Saturday, January 19, 2013

changing my mind


i started off this year wanting to keep a daily record of every day this year. just a little sentence or two or a list of things that happened that day that i found memorable. that failed miserably. i just forgot about it after january 12th. "wow," you gasped, while i shamefully muttered, "i know." however, there is a silver lining! i am required to keep an acting journal for my acting II class, so i thought that every once in a while, i would share an entry on this little thing. what do you say?

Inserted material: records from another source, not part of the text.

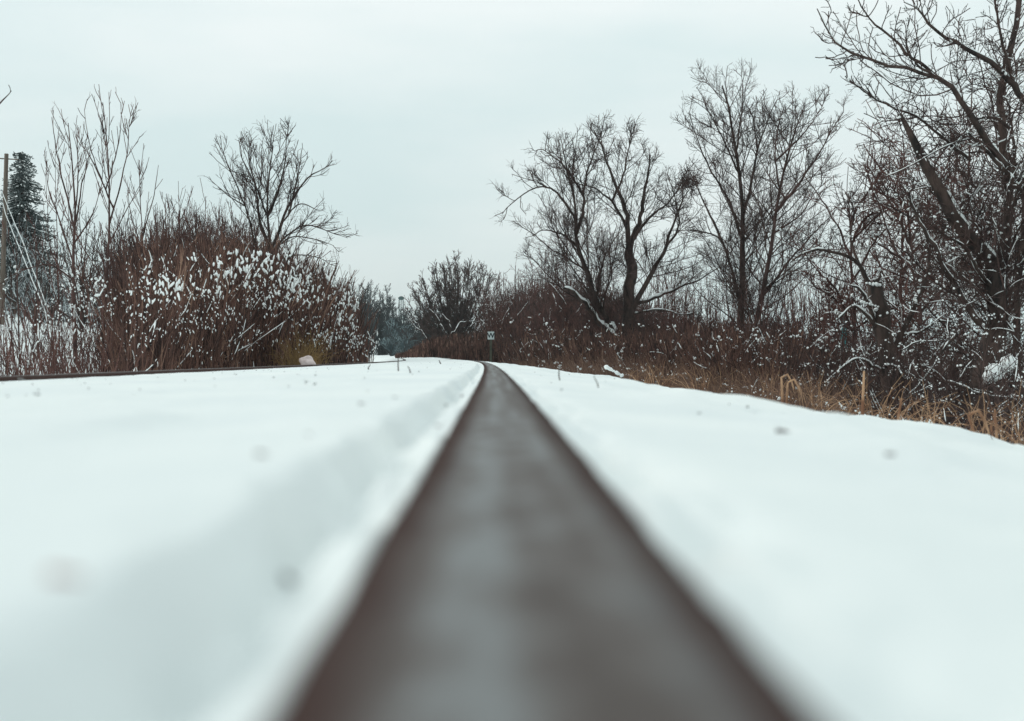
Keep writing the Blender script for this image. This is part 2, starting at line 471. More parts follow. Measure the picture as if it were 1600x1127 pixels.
# ------------------------------------------------------------------ the two rails
def rail(name, u0, z0, label):
    # half profile of the head, web and foot (metres): x, z, u
    prof = [(-0.0665, -0.172, -3.0), (-0.0665, -0.163, -2.8), (-0.012, -0.140, -2.4), (-0.009, -0.060, -2.0), (-0.014, -0.048, -1.8), (-0.0365, -0.040, -1.55),
            (-0.0375, -0.018, -1.25), (-0.0365, -0.0105, -1.12), (-0.0335, -0.0055, -1.0), (-0.0285, -0.0026, -0.86), (-0.021, -0.0010, -0.62), (-0.010, -0.0002, -0.3), (0, 0, 0)]
    prof = prof + [(-a, b_, -c) for a, b_, c in prof[-2::-1]]
    yy = np.concatenate([np.linspace(-5, 0, 60, endpoint=False), np.linspace(0, 8, 500, endpoint=False), np.linspace(8, 75, 260)])
    pr = np.array(prof)
    k_ = len(pr)
    c = xc(yy)
    V = np.zeros((len(yy), k_, 3))
    wob = (vn(np.arange(k_)[None, :] * 3.7 + u0 * 10, yy[:, None] * 55) + vn(np.arange(k_)[None, :] * 1.7, yy[:, None] * 11)) * 0.0012
    V[..., 0] = (c + u0)[:, None] + pr[None, :, 0] * (1 + wob * 12)
    V[..., 1] = yy[:, None]
    V[..., 2] = pr[None, :, 1] + z0 + grade(yy)[:, None] + wob * (np.abs(pr[None, :, 2]) > 0.55)
    idx = np.arange(len(yy) * k_).reshape(len(yy), k_)
    q = np.stack([idx[:-1, :-1], idx[:-1, 1:], idx[1:, 1:], idx[1:, :-1]], -1).reshape(-1, 4)
    o = mesh_obj(name, V.reshape(-1, 3), q, M['rail'])
    uvl = o.data.uv_layers.new(name='UVMap')
    UVv = np.stack([np.broadcast_to(pr[None, :, 2], (len(yy), k_)), np.broadcast_to(yy[:, None], (len(yy), k_))], -1).reshape(-1, 2)
    li = np.zeros(len(o.data.loops), dtype=np.int32)
    o.data.loops.foreach_get('vertex_index', li)
    uvl.data.foreach_set('uv', UVv[li].astype(np.float32).ravel())
    tag(o, label, 'rail')
    return o
rail('rail', 0.0, 0.0, 'wide brown and grey steel rail running away from the viewer in the middle')
rail_l = rail('rail', -1.505, -0.016, 'thin distant rusty rail across the snow on the left')
tag(rail_l)
# a joint bar bolt under the head of the left rail, near the left edge of the photo
def joint(px, py):
    yb = (1.505 - 0.042) * FPX / (770 - px)
    bm = bmesh.new()
    bmesh.ops.create_cone(bm, cap_ends=True, segments=6, radius1=0.011, radius2=0.011, depth=0.018)
    r_ = bmesh.ops.create_cone(bm, cap_ends=True, segments=10, radius1=0.006, radius2=0.006, depth=0.034)
    for v in bm.verts:
        v.co = Vector((v.co.z, v.co.x, v.co.y))
    me = bpy.data.meshes.new('bolt'); bm.to_mesh(me); bm.free(); me.materials.append(M['rail'])
    o = link(bpy.data.objects.new('bolt', me))
    o.location = (float(xc(yb)) - 1.462, yb, -0.016 - 0.016)
    o.parent = rail_l
joint(32, 600)

# ------------------------------------------------------------------ trees
def tree_obj(name, origin, wood, crown, snow, m_wood, m_crown, label, cat='tree', group=None, m_snow=None, crown_name='crown'):
    """wood, crown: lists of (P,R,sides); snow: (verts, quads, tris)"""
    t = empty(name, origin)
    v, q = tubes(wood)
    if len(v): mesh_obj('trunk', v, q, M[m_wood], t, origin=origin)
    v, q = tubes(crown)
    if len(v): mesh_obj(crown_name, v, q, M[m_crown], t, origin=origin)
    if snow is not None and len(snow[0]):
        tag(mesh_obj('snow_cover', snow[0], snow[1], M[m_snow or 'snow_lump'], t, tris=snow[2], origin=origin), kind='stuff')
    tag(t, label, cat, group)
    return t

def merge_snow(tube_groups, blob_list):
    v, q = tubes(tube_groups)
    V, T, off = [v], [], len(v)
    for bv, bt in blob_list:
        V.append(bv); T.append(bt + off); off += len(bv)
    return np.concatenate(V), q, (np.concatenate(T) if T else None)

def traced_tree(name, z, limbs, spec, label, seed, dz=0.12, **kw):
    """limbs: list of (pixel polyline, width at base px, width at tip px[, depth drift, snow]) seen at distance z"""
    rng = np.random.default_rng(seed)
    k_ = z / FPX
    Ps, Rs, cov, sds = [], [], [], []
    for i, lb in enumerate(limbs):
        pl, w0, w1 = lb[0], lb[1], lb[2]
        drift = lb[3] if len(lb) > 3 else rng.uniform(-1, 1)
        sn = lb[4] if len(lb) > 4 else spec.get('snow', 0)
        total = sum(math.dist(pl[j], pl[j + 1]) for j in range(len(pl) - 1)) * k_
        pts = []
        acc = 0
        start = lb[5] if len(lb) > 5 else 0.0
        for j, (px, py) in enumerate(pl):
            if j: acc += math.dist(pl[j - 1], pl[j]) * k_
            pts.append(P3(px, py, z + start + drift * dz * acc * 2.2))
        # keep the base in the ground
        if i == 0 or sn == 'root':
            b0 = pts[0]
        w_ = (np.array(w0, float) if isinstance(w0, (list, tuple)) else np.linspace(w0, w1 * 0.8, len(pl)) * spec.get('wk', 0.78)) * k_ / 2
        p, r_ = resample(pts, w_, 40)
        cut = 40 - int(40 * spec.get('trim', 0.0) * (1 if lb[2] < 6 else 0))
        p, r_ = resample(p[:cut:3], r_[:cut:3], 16)
        if spec.get('trim', 0) and lb[2] < 6: r_ = r_ * np.linspace(1, 0.6, 16)
        cr = np.cumsum(rng.normal(size=p.shape), axis=0); cr -= np.linspace(0, 1, 16)[:, None] * cr[-1]
        jit = rng.normal(size=p.shape) * (r_[:, None] * spec.get('knob', 0.25)) + cr * min(total, 4.0) * spec.get('crook', 0.006) * (0.35 if i == 0 else 1)
        jit[0] = 0
        p = p + jit
        if i:            # seat the limb on the nearest wood already built
            prev = np.concatenate(Ps)
            dd = np.linalg.norm(prev - p[0], axis=1)
            kk = int(np.argmin(dd))
            if dd[kk] < 32 * k_:
                p = p + (prev[kk] - p[0]) * ((1 - np.linspace(0, 1, 16)) ** 1.6)[:, None]
        Ps.append(p); Rs.append(r_ * (1 + rng.normal(size=16) * 0.05)); cov.append(sn)
    P0, R0 = np.array(Ps), np.array(Rs)
    base = P0[0, 0].copy()
    wood = [(P0, R0, 9)]
    crown, lv = [], (P0, R0)
    allP, allR = [P0], [R0]
    for li, g_ in enumerate(spec['levels']):
        P2, R2 = grow(rng, lv[0], lv[1], **g_)
        (wood if li == 0 and spec.get('first_wood', False) else crown).append((P2, R2, 5 if li == 0 else 3))
        allP.append(P2); allR.append(R2)
        if spec.get('both', False) and li < 2:
            # next level grows from this level and, sparsely, from the wood
            pass
        lv = (P2, R2)
    if 'extra' in spec:
        P2, R2 = grow(rng, P0, R0, **spec['extra'])
        crown.append((P2, R2, 3))
    groups, bl = [], []
    for j, cv in enumerate(cov):
        if cv:
            a, b_ = snow_tubes(rng, P0[j:j + 1], R0[j:j + 1], m=34, cover=cv, thick=spec.get('sthick', 0.8))
            groups.append((a, b_, 6))
    ts = spec.get('twig_snow', 0)
    if ts:
        for PP, RR in zip(allP[1:3], allR[1:3]):
            sel = rng.random(len(PP)) < ts
            if sel.any():
                a, b_ = snow_tubes(rng, PP[sel], RR[sel], m=12, cover=0.55, thick=0.9, rmin=spec.get('smin', 0.008))
                groups.append((a, b_, 4))
    nb = spec.get('blobs', 0)
    if nb:
        src = allP[2] if len(allP) > 2 and len(allP[2]) else allP[1]
        zc = spec.get('blob_top', 1e9)
        C = pick_points(rng, src, nb)
        C = C[C[:, 2] < zc]
        bl.append(blobs(rng, C + UP * 0.01, rng.uniform(0.4, 1.0, len(C)) ** 1.5 * spec.get('blob_r', 0.03), elong=0.7, tilt=1.5))
    return tree_obj(name, tuple(base), wood, crown, merge_snow(groups, bl) if (groups or bl) else None, kw.pop('m_wood', 'bark'), kw.pop('m_crown', 'twig'), label, **kw)

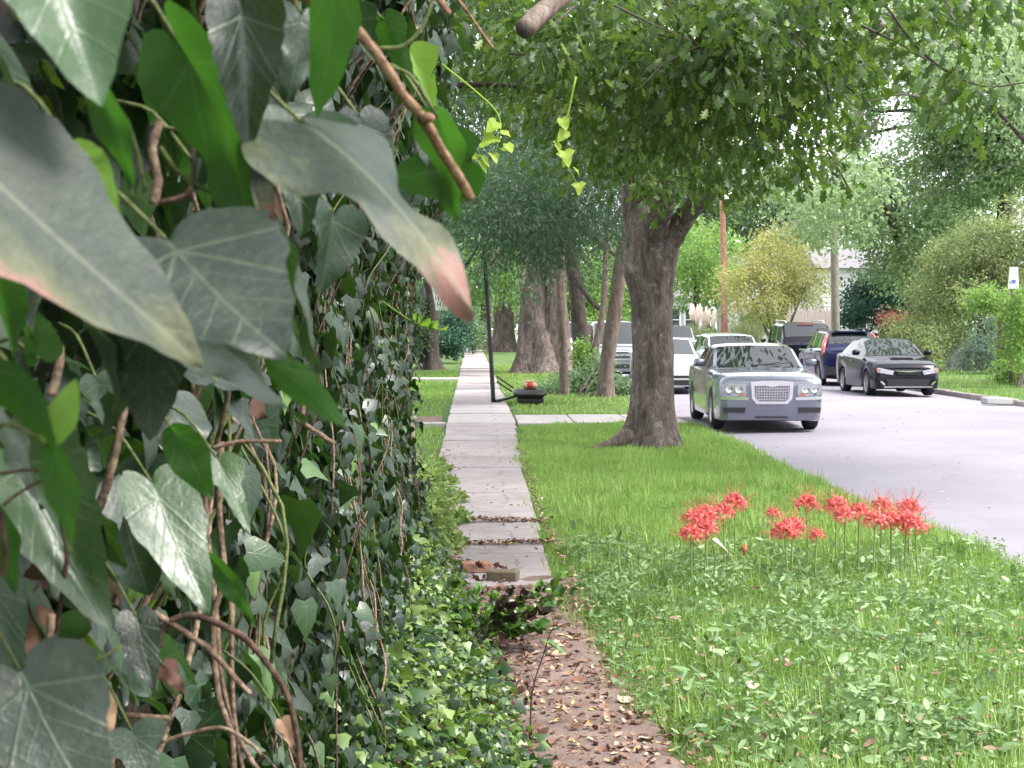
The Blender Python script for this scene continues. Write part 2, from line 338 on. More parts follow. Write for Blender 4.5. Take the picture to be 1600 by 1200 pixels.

*this has to do with a production i am in right now, Our Town. sorry if you aren't familiar with it*

"While driving home today, I was thinking a lot about Emily; her relationship with George, but mostly I was thinking about her 'goodbye' monologue. With George, I know she loves him, but how much? Nine years have gone by since their wedding and their kid is four. That means there are five years that is just the two of them, which was very rare back then. At the turn of the century, couples would get married and have kids right off the bat, because that is what was done back then. It was the social norm. I think that George and Emily wanted to spend as much time together, just the two of them, as long as socially possible, becasue they didn't just love each other; they were IN love with each other. They were absolutely crazy about each other.
So I then thought about my 'goodbye' monologue and I was greatly upset by the fact that she says goodbye to clock ticking, but not to George and the baby. If she was so in love with him, why didn't she have one final farewell to him. Then it hit me. The point of the monologue is for her to finally say goodbye to life so she can embrace death. If she even thinks about George, she won't want to forget her life. So she can't remember him.
At the end of the monologue, I think she has fully embraced death, however, George comes back in and is sobbing at her grave. By that point, she has completely forgotten about George so she is taken aback to see him. Then, when she says 'It's George!" the second time, I want to say it full of remorse and sorrow, becasue all my love for him, both the love I felt in life and the realized emotions I know I have now in death explode throughout me. But when I see him sobbing, and I ask Mother Gibbs 'they don't understand, do they?' I realize that the love he, as a human, has for me is NOTHING compared to what we could of have if we had lived every moment of every minute of our lives, which is one of the lessons that Thornton Wilder is trying to teach through this play."